Seaport upgraded Sirius XM to ‘Buy’ from ‘Neutral’ and assigned a $27 price target for the stock, The Fly reported. The brokerage said the company is a “recession-resistant port in the tariff storm.”
Analysts at the firm said the company’s recurring revenue is all derived from the U.S. and it has a “sticky” subscriber base.
The company may also be relatively immune to a slowdown in ad spending. Seaport noted that merely 20% of its revenue is from advertising. According to the firm, advertising could turn into a long-term growth opportunity due to investments in the company’s bi-directional satellite radio and podcast initiative.
In late January, Sirius XM reported above-consensus earnings and revenue for the fourth quarter and issued 2025 revenue guidance that aligned with Street estimates.

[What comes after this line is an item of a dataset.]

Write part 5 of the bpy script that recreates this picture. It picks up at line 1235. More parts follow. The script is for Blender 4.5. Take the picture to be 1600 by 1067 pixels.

Sirius XM is among billionaire investor Warren Buffett’s favorite stock holding. Berkshire Hathaway has been amassing Sirius XM stock, and with the last reported addition of 2.31 million shares in early February, the Buffett-led company’s stake in the broadcasting company has gone up to 35.3%.
On Stocktwits, retail sentiment toward Sirius XM stock remained ‘bearish’ (37/100) and the message volume continued to be ‘normal.’
A bearish watcher predicted that the stock could move to the $15 level amid the market mayhem.
Another user countered Seaport’s logic. They expect the company to lose subscriptions even if it may not be directly impacted by tariffs.
Sirius XM stock has lost over 14% this year. The Koyfin-compiled analysts’ price target for the stock is $23.96, implying a 24% upside from current levels.